Kienle, who specializes in Eastern and Central European history, also works at the park as a seasonal ranger, and in 2009 began “mucking around” with research into the history of the Whittemore House, she said.


Then the Friends of the Minute Man National Park received a grant of almost $3,000 from the Massachusetts Humanities Foundation to fund a scholarship-in-residence program that allowed Kienle to investigate the house’s residents.

Using a method called family reconstruction, Kienle looked up local birth and death records, tax records, wills, census and property records, and genealogy records to piece together their story.

Through the course of her research she discovered that Jacob Whittemore’s father had lived in the house before him, Kienle said, and that the younger Whittemore had lost two wives, each dying within a couple of weeks of giving birth to children.

By the eve of the Revolutionary War, Jacob was living in the home with his wife, Elizabeth, as well as his daughter Sarah and her husband, Moses Reed, Kienle said.

Kienle said a key question to ask about any family living in Lexington at that time is what they were doing on April 19, 1775 .

Minuteman National Historical Park
Historian Polly Kienle has spent several years researching the lives of Jacob Whittemore and his family.

She found that neither Jacob Whittemore nor Moses Reed was on the muster rolls when the war began, Kienle said, but within weeks of the first shot, Reed joined the Continental Army and went on multiple campaigns. As a result, it didn’t appear that the family had stayed out of the first day of battle because they sympathized with the British, she said.

‘We’ve got a lot of great stories at the Minute Man. This is a fabulous one to add to the repertoire.’

“It doesn’t look like he’s a slacker or even a Tory,’’ Kienle said of Reed.

By looking at vital records, Kienle found that Sarah Reed gave birth to a daughter on April 1, 1775, 18 days before the battle on the Lexington Green.

“Maybe it has something to do with that — you don’t know,” Kienle said.

The historian also found a passage in a 19th-century genealogy of the Reed family that mentions the Moses Reed family hid in the woods from the British regulars as they came down the road from Concord. Kienle said the family hid because Sarah Reed was very ill; she had to be carried out of the house on a mattress and put on a cart to reach the family’s hiding spot.

In addition to explaining Moses Reed’s absence on the first day of the war, Sarah Reed’s illness may also explain what her father was doing that day. “You would imagine that if someone had lost two wives because of postpartum illnesses, and then his daughter was in that situation, he would do everything possible — speculating that he cares at all,” Kienle said.

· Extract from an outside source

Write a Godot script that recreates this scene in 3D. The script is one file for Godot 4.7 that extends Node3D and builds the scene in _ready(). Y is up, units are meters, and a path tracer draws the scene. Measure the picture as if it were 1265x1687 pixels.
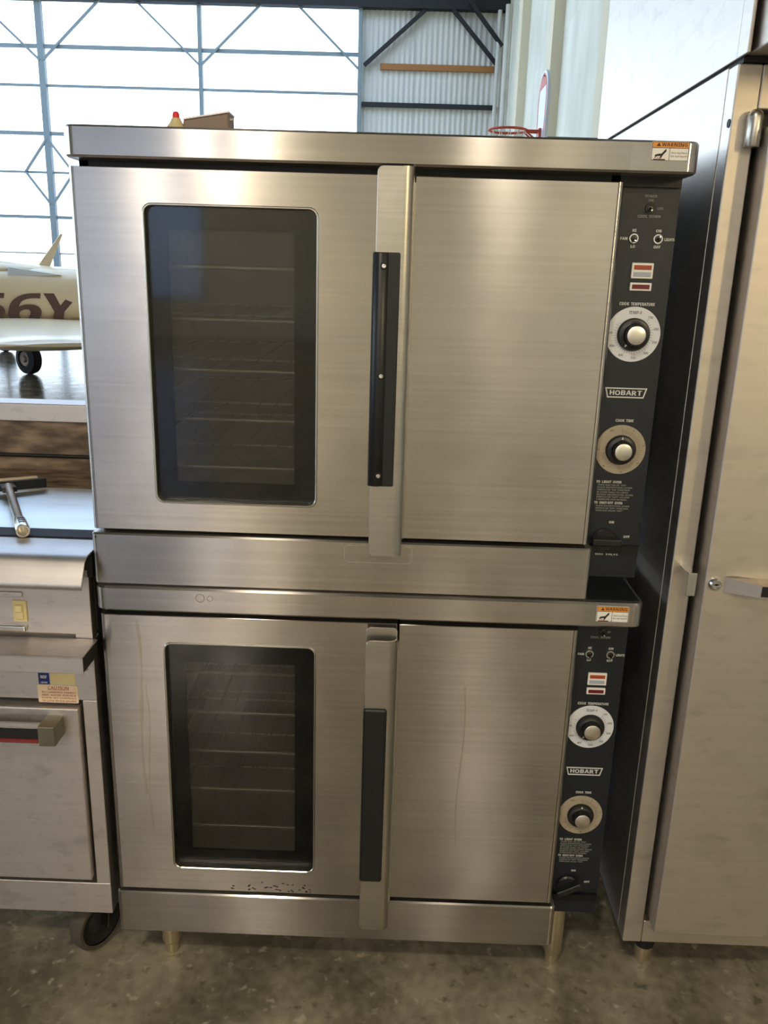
extends Node3D

# ---------------------------------------------------------------- mesh builder
class Mb:
	var v := PackedVector3Array()
	var n := PackedVector3Array()
	var uv := PackedVector2Array()
	var xf := Transform3D.IDENTITY

	func put(p: Vector3, m: Vector3, k: int) -> void:
		v.append(xf * p)
		n.append((xf.basis * m).normalized())
		uv.append(Vector2(p.z, p.y) if k == 0 else (Vector2(p.x, p.z) if k == 1 else Vector2(p.x, p.y)))

	func tri(a: Vector3, b: Vector3, c: Vector3, na: Vector3, nb: Vector3, nc: Vector3) -> void:
		var f := (b - a).cross(c - a)
		if f.length_squared() < 1e-18:
			return
		var s := na + nb + nc
		var k := 2
		var t := s.abs()
		if t.x > t.y and t.x > t.z:
			k = 0
		elif t.y > t.z:
			k = 1
		put(a, na, k)
		if f.dot(s) > 0.0:
			put(c, nc, k)
			put(b, nb, k)
		else:
			put(b, nb, k)
			put(c, nc, k)

	func quad(a: Vector3, b: Vector3, c: Vector3, d: Vector3, na: Vector3, nb: Vector3, nc: Vector3, nd: Vector3) -> void:
		tri(a, b, c, na, nb, nc)
		tri(a, c, d, na, nc, nd)

	func face(a: Vector3, b: Vector3, c: Vector3, d: Vector3, m: Vector3) -> void:
		quad(a, b, c, d, m, m, m, m)

	# rounded box
	func rbox(c: Vector3, s: Vector3, r: float, seg := 2) -> void:
		var h := s * 0.5
		r = minf(r, minf(h.x, minf(h.y, h.z)) * 0.98)
		var q := h - Vector3(r, r, r)
		for axis in 3:
			var ua := (axis + 1) % 3
			var va := (axis + 2) % 3
			var lists := []
			for a in [ua, va]:
				var l := []
				for i in seg + 1:
					l.append(-q[a] - r * tan(PI / 4 * (1.0 - float(i) / seg)))
				for i in seg + 1:
					l.append(q[a] + r * tan(PI / 4 * float(i) / seg))
				lists.append(l)
			for sg in [-1.0, 1.0]:
				var P := []
				var N := []
				for i in lists[0].size():
					for j in lists[1].size():
						var p := Vector3.ZERO
						p[axis] = sg * h[axis]
						p[ua] = lists[0][i]
						p[va] = lists[1][j]
						var o := p.clamp(-q, q)
						var m := (p - o).normalized()
						P.append(c + o + m * r)
						N.append(m)
				var w: int = lists[1].size()
				for i in lists[0].size() - 1:
					for j in w - 1:
						var k: int = i * w + j
						quad(P[k], P[k + w], P[k + w + 1], P[k + 1], N[k], N[k + w], N[k + w + 1], N[k + 1])

	func bx(x0: float, x1: float, y0: float, y1: float, z0: float, z1: float, r := 0.0, seg := 1) -> void:
		var lo := Vector3(minf(x0, x1), minf(y0, y1), minf(z0, z1))
		var hi := Vector3(maxf(x0, x1), maxf(y0, y1), maxf(z0, z1))
		if r > 0.0:
			rbox((lo + hi) * 0.5, hi - lo, r, seg)
			return
		for axis in 3:
			var ua := (axis + 1) % 3
			var va := (axis + 2) % 3
			for sg in 2:
				var m := Vector3.ZERO
				m[axis] = 1.0 if sg else -1.0
				var c := []
				for k in [[0, 0], [1, 0], [1, 1], [0, 1]]:
					var p := Vector3.ZERO
					p[axis] = hi[axis] if sg else lo[axis]
					p[ua] = hi[ua] if k[0] else lo[ua]
					p[va] = hi[va] if k[1] else lo[va]
					c.append(p)
				face(c[0], c[1], c[2], c[3], m)

	func bar(a: Vector3, b: Vector3, w: float, h: float, r := 0.0, up := Vector3.UP) -> void:
		var keep := xf
		var z := (b - a).normalized()
		if absf(z.dot(up)) > 0.98:
			up = Vector3.RIGHT
		var x := up.cross(z).normalized()
		xf = keep * Transform3D(Basis(x, z.cross(x), z), (a + b) * 0.5)
		var l := a.distance_to(b)
		bx(-w / 2, w / 2, -h / 2, h / 2, -l / 2, l / 2, r)
		xf = keep

	static func rrect(x0: float, y0: float, x1: float, y1: float, r: float, seg := 5) -> PackedVector2Array:
		var o := PackedVector2Array()
		var cs := [Vector2(x1 - r, y0 + r), Vector2(x1 - r, y1 - r), Vector2(x0 + r, y1 - r), Vector2(x0 + r, y0 + r)]
		for k in 4:
			for i in seg + 1:
				var a := -PI / 2 + PI / 2 * k + PI / 2 * i / seg
				o.append(cs[k] + Vector2(cos(a), sin(a)) * r)
		return o

	static func inset(p: PackedVector2Array, b: float) -> PackedVector2Array:
		var o := PackedVector2Array()
		var c := p.size()
		for i in c:
			var e0 := (p[i] - p[(i + c - 1) % c]).normalized()
			var e1 := (p[(i + 1) % c] - p[i]).normalized()
			var m0 := Vector2(e0.y, -e0.x)
			var m1 := Vector2(e1.y, -e1.x)
			var m := (m0 + m1).normalized()
			o.append(p[i] - m * b / maxf(0.3, m.dot(m0)))
		return o

	func sides(p: PackedVector2Array, z0: float, z1: float, q: PackedVector2Array, slope: float, flip := 1.0) -> void:
		var c := p.size()
		var e := []
		for i in c:
			var d := (p[(i + 1) % c] - p[i]).normalized()
			e.append(Vector2(d.y, -d.x) * flip)
		for i in c:
			var j := (i + 1) % c
			var a: Vector2 = e[i]
			var b: Vector2 = e[i]
			if e[(i + c - 1) % c].dot(e[i]) > 0.75:
				a = (e[(i + c - 1) % c] + e[i]).normalized()
			if e[j].dot(e[i]) > 0.75:
				b = (e[j] + e[i]).normalized()
			var na := Vector3(a.x, a.y, slope).normalized()
			var nb := Vector3(b.x, b.y, slope).normalized()
			quad(Vector3(p[i].x, p[i].y, z0), Vector3(p[j].x, p[j].y, z0), Vector3(q[j].x, q[j].y, z1), Vector3(q[i].x, q[i].y, z1), na, nb, nb, na)

	func cap(p: PackedVector2Array, z: float, s: float) -> void:
		var t := Geometry2D.triangulate_polygon(p)
		var m := Vector3(0, 0, s)
		for i in range(0, t.size(), 3):
			tri(Vector3(p[t[i]].x, p[t[i]].y, z), Vector3(p[t[i + 1]].x, p[t[i + 1]].y, z), Vector3(p[t[i + 2]].x, p[t[i + 2]].y, z), m, m, m)

	# polygon in local x, y pushed along local z; the edge at z1 (and z0 if both) is chamfered
	func prism(p: PackedVector2Array, z0: float, z1: float, b := 0.0, both := false) -> void:
		if Geometry2D.is_polygon_clockwise(p):
			p = p.duplicate()
			p.reverse()
		var lo := z0
		var hi := z1
		if b > 0.0:
			var q := inset(p, b)
			hi = z1 - b
			sides(p, hi, z1, q, 1.0)
			cap(q, z1, 1.0)
			if both:
				lo = z0 + b
				sides(p, lo, z0, q, -1.0)
				cap(q, z0, -1.0)
			else:
				cap(p, z0, -1.0)
		else:
			cap(p, z1, 1.0)
			cap(p, z0, -1.0)
		sides(p, lo, hi, p, 0.0)

	# plate with a hole; both outlines counter-clockwise with the same number of points
	func ring(o: PackedVector2Array, i: PackedVector2Array, z0: float, z1: float, bo := 0.0, bi := 0.0) -> void:
		var oo := inset(o, bo) if bo > 0.0 else o
		var ii := inset(i, -bi) if bi > 0.0 else i
		var c := o.size()
		if bo > 0.0:
			sides(o, z1 - bo, z1, oo, 1.0)
		if bi > 0.0:
			sides(i, z1 - bi, z1, ii, 1.0, -1.0)
		sides(o, z0, z1 - bo, o, 0.0)
		sides(i, z0, z1 - bi, i, 0.0, -1.0)
		for k in c:
			var j := (k + 1) % c
			face(Vector3(oo[k].x, oo[k].y, z1), Vector3(oo[j].x, oo[j].y, z1), Vector3(ii[j].x, ii[j].y, z1), Vector3(ii[k].x, ii[k].y, z1), Vector3(0, 0, 1))
			face(Vector3(o[k].x, o[k].y, z0), Vector3(o[j].x, o[j].y, z0), Vector3(i[j].x, i[j].y, z0), Vector3(i[k].x, i[k].y, z0), Vector3(0, 0, -1))

	# profile of (radius, height) turned about local z
	func lathe(p: Array, seg := 24) -> void:
		var c := p.size() - 1
		var e := []
		for i in c:
			var d: Vector2 = (p[i + 1] - p[i]).normalized()
			e.append(Vector2(d.y, -d.x))
		for i in c:
			var a: Vector2 = e[i]
			var b: Vector2 = e[i]
			if i > 0 and e[i - 1].dot(e[i]) > 0.75:
				a = (e[i - 1] + e[i]).normalized()
			if i < c - 1 and e[i + 1].dot(e[i]) > 0.75:
				b = (e[i + 1] + e[i]).normalized()
			for k in seg:
				var t0 := TAU * k / seg
				var t1 := TAU * (k + 1) / seg
				var u0 := Vector2(cos(t0), sin(t0))
				var u1 := Vector2(cos(t1), sin(t1))
				var q: Vector2 = p[i]
				var r: Vector2 = p[i + 1]
				quad(Vector3(u0.x * q.x, u0.y * q.x, q.y), Vector3(u1.x * q.x, u1.y * q.x, q.y), Vector3(u1.x * r.x, u1.y * r.x, r.y), Vector3(u0.x * r.x, u0.y * r.x, r.y),
					Vector3(u0.x * a.x, u0.y * a.x, a.y), Vector3(u1.x * a.x, u1.y * a.x, a.y), Vector3(u1.x * b.x, u1.y * b.x, b.y), Vector3(u0.x * b.x, u0.y * b.x, b.y))

	func tube(pts: Array, r: float, seg := 8, closed := false) -> void:
		var rings := []
		var c := pts.size()
		var up := Vector3.UP
		for i in c:
			var a: Vector3 = pts[(i + c - 1) % c] if closed else pts[maxi(i - 1, 0)]
			var b: Vector3 = pts[(i + 1) % c] if closed else pts[mini(i + 1, c - 1)]
			var d := (b - a).normalized()
			if i == 0 and absf(d.dot(up)) > 0.9:
				up = Vector3.RIGHT
			var x := up.cross(d).normalized()
			up = d.cross(x)
			var l := []
			for k in seg:
				var t := TAU * k / seg
				l.append(x * cos(t) + up * sin(t))
			rings.append(l)
		for i in (c if closed else c - 1):
			var j := (i + 1) % c
			for k in seg:
				var m := (k + 1) % seg
				quad(pts[i] + rings[i][k] * r, pts[i] + rings[i][m] * r, pts[j] + rings[j][m] * r, pts[j] + rings[j][k] * r, rings[i][k], rings[i][m], rings[j][m], rings[j][k])
		if not closed:
			for e in [[0, 1], [c - 1, c - 2]]:
				var m: Vector3 = (pts[e[0]] - pts[e[1]]).normalized()
				for k in range(1, seg - 1):
					tri(pts[e[0]] + rings[e[0]][0] * r, pts[e[0]] + rings[e[0]][k] * r, pts[e[0]] + rings[e[0]][k + 1] * r, m, m, m)

	# loops of points with the same count, skinned smoothly and closed at both ends
	func loft(loops: Array, caps := true) -> void:
		var c: int = loops[0].size()
		var N := []
		for i in loops.size():
			var l := []
			for k in c:
				var du: Vector3 = loops[i][(k + 1) % c] - loops[i][(k + c - 1) % c]
				var dv: Vector3 = loops[mini(i + 1, loops.size() - 1)][k] - loops[maxi(i - 1, 0)][k]
				var mid := Vector3.ZERO
				for p in loops[i]:
					mid += p
				var m := du.cross(dv).normalized()
				if m.dot(loops[i][k] - mid / c) < 0.0:
					m = -m
				l.append(m)
			N.append(l)
		for i in loops.size() - 1:
			for k in c:
				var m := (k + 1) % c
				quad(loops[i][k], loops[i][m], loops[i + 1][m], loops[i + 1][k], N[i][k], N[i][m], N[i + 1][m], N[i + 1][k])
		if caps:
			for e in [[0, 1], [loops.size() - 1, loops.size() - 2]]:
				var o := Vector3.ZERO
				var o2 := Vector3.ZERO
				for k in c:
					o += loops[e[0]][k] / c
					o2 += loops[e[1]][k] / c
				for k in c:
					var m := (o - o2).normalized()
					tri(o, loops[e[0]][k], loops[e[0]][(k + 1) % c], m, m, m)

	# lettering: centre, height of its box, width (0 keeps the font's own), thickness
	func text(s: String, c: Vector3, h: float, w := 0.0, font: Font = null, th := 0.0004, shear := 0.0, fine := 2.0) -> void:
		var t := TextMesh.new()
		t.text = s
		t.font = font
		t.font_size = 24
		t.pixel_size = 0.01
		t.curve_step = fine
		t.depth = 0.01
		var a := t.get_mesh_arrays()
		var p: PackedVector3Array = a[Mesh.ARRAY_VERTEX]
		var m: PackedVector3Array = a[Mesh.ARRAY_NORMAL]
		var ix: PackedInt32Array = a[Mesh.ARRAY_INDEX] if a[Mesh.ARRAY_INDEX] != null else PackedInt32Array(range(p.size()))
		var box := AABB(p[0], Vector3.ZERO)
		for q in p:
			box = box.expand(q)
		var sy := h / box.size.y
		var sx := w / box.size.x if w > 0.0 else sy
		var o := box.get_center()
		for i in ix:
			var q := p[i] - o
			v.append(xf * (c + Vector3(q.x * sx + q.y * sy * shear, q.y * sy, q.z / 0.01 * th)))
			n.append((xf.basis * m[i]).normalized())
			uv.append(Vector2(q.x, q.y))

	func mesh() -> ArrayMesh:
		var a := []
		a.resize(Mesh.ARRAY_MAX)
		a[Mesh.ARRAY_VERTEX] = v
		a[Mesh.ARRAY_NORMAL] = n
		a[Mesh.ARRAY_TEX_UV] = uv
		var m := ArrayMesh.new()
		m.add_surface_from_arrays(Mesh.PRIMITIVE_TRIANGLES, a)
		return m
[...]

Kienle will discuss her research Saturday in a presentation called “If These Walls Could Speak,” part of a special program of events at the Jacob Whittemore House from 10 a.m. to 4 p.m.

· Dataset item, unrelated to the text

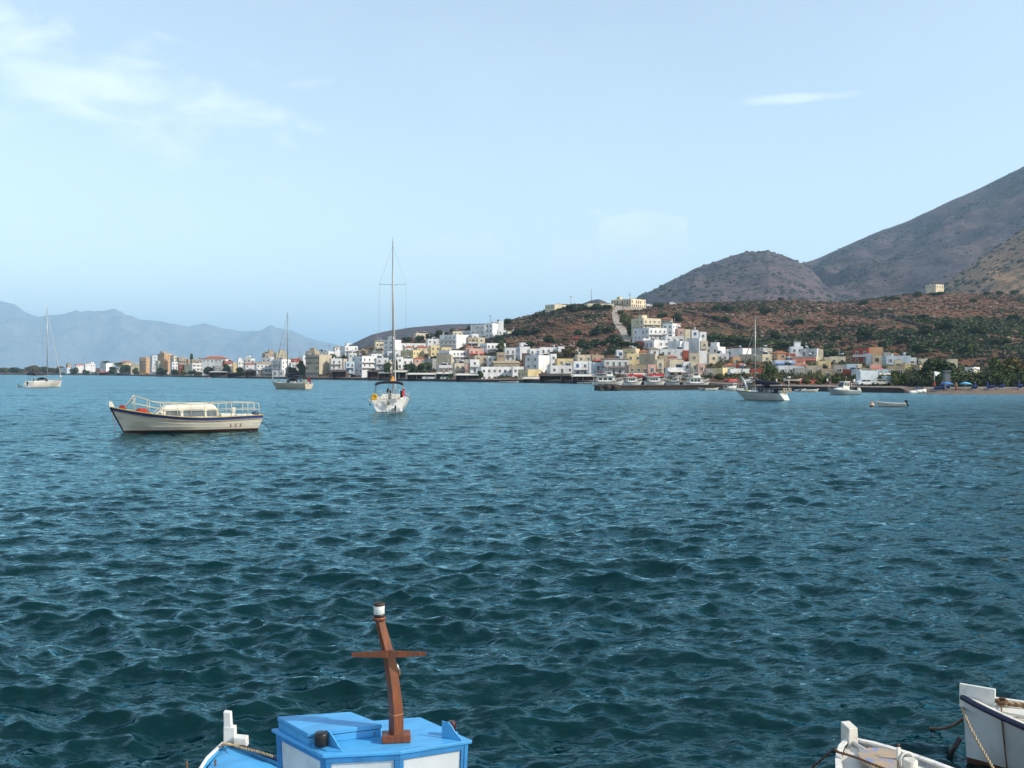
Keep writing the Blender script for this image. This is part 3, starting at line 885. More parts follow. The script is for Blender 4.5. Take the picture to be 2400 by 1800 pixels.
H('B', 810, 812, 855, 1052, 1, 2, 'Y', 'narrow ochre block standing alone by the long restaurant', 'blankL blankR plainroof')
H('B', 680, 700, 800, 1035, 1.7, 2, 'R', 'dark red house behind the ochre block')
H('B', 862, 875, 948, 1030, 2, 2, 'W', 'small white house between the ochre block and the red roof', 'hut')
H('B', 950, 1040, 1082, 1000, 2.4, 2, 'W', 'white house with roof hut above the red roofed corner house', 'hut')
H('B', 958, 970, 1110, 1078, 1, 2, 'w', 'low house with a bright red roof right of the ochre block', 'tile gable')
H('B', 1105, 1115, 1330, 1072, 0.2, 2, 'W', 'white waterfront house with a shallow gable and big windows', 'tiletan tile gable dense')
H('B', 1195, 1225, 1345, 930, 3, 2, 'T', 'tan stone building above the white gabled waterfront house', 'hut')
H('B', 1350, 1370, 1498, 925, 3.1, 2, 'c', 'sandy building with a roof tower left of the mast of the cream yacht', 'hut')
H('B', 1190, 1300, 1332, 990, 2, 2, 'w', 'off white block below the tan stone building')
H('B', 1335, 1440, 1542, 1012, 1.2, 3, 'W', 'tall white house behind the rigging of the cream yacht', 'balc')
H('B', 1545, 1560, 1672, 1052, 1.2, 1, 'w', 'low grey white building right of the tall house behind the rigging', 'blankL plainroof')
H('B', 1548, None, 1705, 1002, 2, 1, 'R', 'brick red house above the low grey white building', '')
H('B', 1762, 1868, 1925, 905, 3, 2, 'T', 'tan house with a small tower above the dark glazed block', 'hut')
H('B', 1700, None, 1888, 962, 2.1, 1, 'W', 'flat white terrace house above the dark glazed block', 'awnred')
H('B', 1770, 1926, 2064, 952, 0.5, 4, 'c', 'concrete block with a tall blank sunlit side and dark glazed front', 'blankR dense win:brownf', 'building', 'building')
H('B', 1950, 2045, 2112, 908, 4, 1, 'W', 'small white house high behind the blank concrete block')
H('B', 2066, 2080, 2212, 1000, 1, 2, 'w', 'grey white house right of the blank concrete block', 'balc')
H('B', 2110, 2130, 2212, 852, 5, 1, 'W', 'white villa on the skyline left of the grey ridge', 'tiletan tile')
H('B', 2060, 2070, 2212, 1158, 0.1, 1, 'N', 'brown waterfront hall between concrete block and white flats', 'plainroof')
H('B', 1670, None, 1770, 1120, 0.6, 1, 'N', 'low brown taverna left of the concrete block', 'plainroof awn')
H('B', 1330, None, 1480, 1150, 0.1, 1, 'w', 'low pale quay house behind the bow of the cream yacht', 'plainroof')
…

She will also join a panel of experts to discuss the research in “Some Stayed Behind to Protect Their Terrified Families,’’ a forum being held at the visitor center next Thursday from 6 to 7:30 p.m. in coordination with Lexington’s 300th anniversary celebrations.

Kienle will also discuss her research at the house several times during the summer; more information about the public programs can be found at www.nps.gov/ mima.